Green Theater Planned for Brooklyn’s BAM Cultural District
Meredith Taylor
Last month, the New York Times announced that the lagging $85 million redevelopment of the Brooklyn Academy of Music (“BAM”) Cultural District near Ft. Greene looks like it’s finally moving forward. Something that wasn’t highlighted in Times, though, is that the Theater for a New Audience, one of the cultural institutions relocating into the District, will be seeking LEED Silver certification for its new Frank Gehry-designed headquarters.

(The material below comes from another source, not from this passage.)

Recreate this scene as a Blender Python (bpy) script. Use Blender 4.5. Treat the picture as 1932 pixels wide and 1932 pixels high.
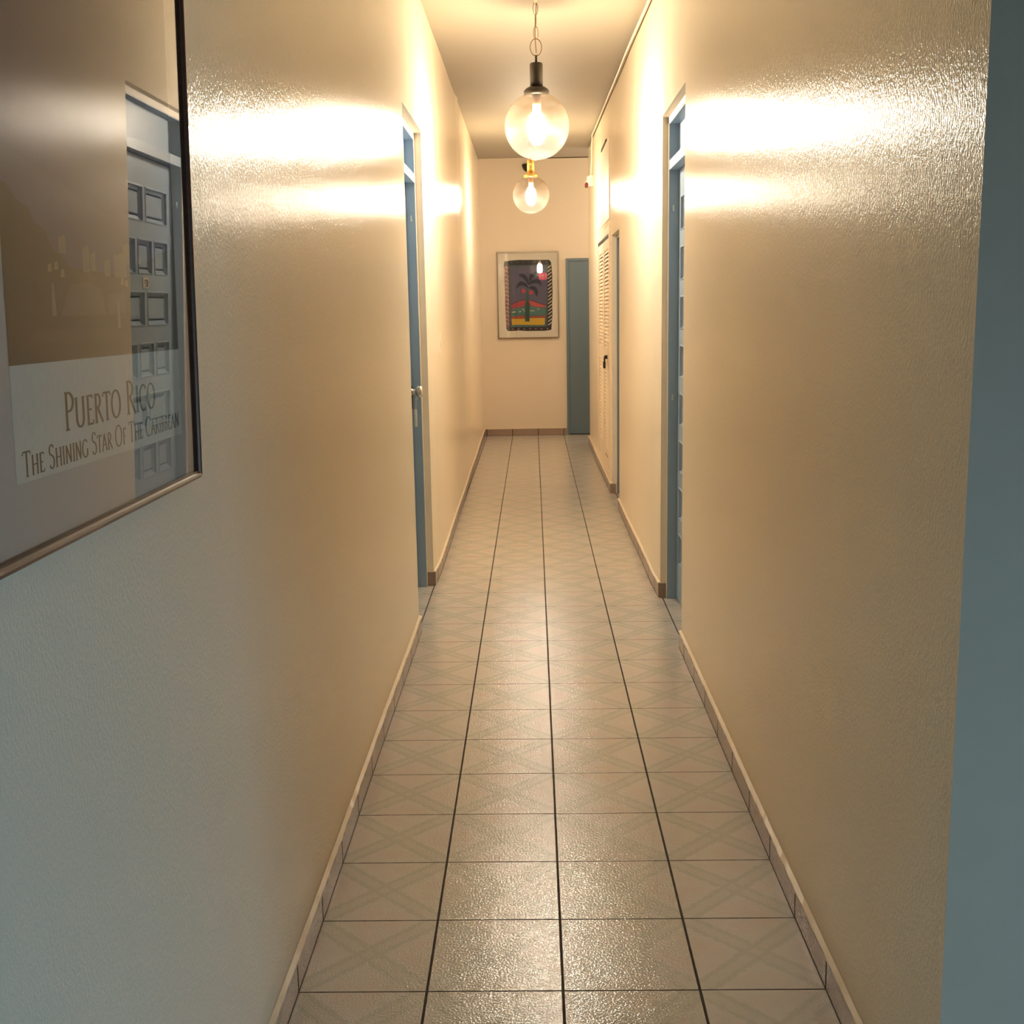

The theater recently posted an update on its blog outlining some of the reasons it’s decided to make the up-front investment required to achieve a Silver rating. Among the sustainable features that will be incorporated into the new space are a stormwater filtration system, a white roof and landscaping, a mechanism to reduce water use by 30 percent, the use of recycled steel and recycling and salvage of waste during the building’s construction, and a green cleaning program. The Theater is also pondering what it means to be green in the first place. It’s aiming to build “a theater that will be a healthy workplace” and anticipate that energy-saving measures will reduce energy costs by 38 percent from those of similarly-sized performance spaces (299 seats).
The overall plan for the BAM Cultural District is being spearheaded by the Downtown Brooklyn Partnership and includes a 187-unit, mixed-income residential tower and 4,000 square feet of retail. The District is being developed by Carlton Brown’s Full Spectrum (several of whose projects gbNYC has profiled previously) and was designed by New York-based Studio MDA and Behnisch Architects of Stuttgart, Germany.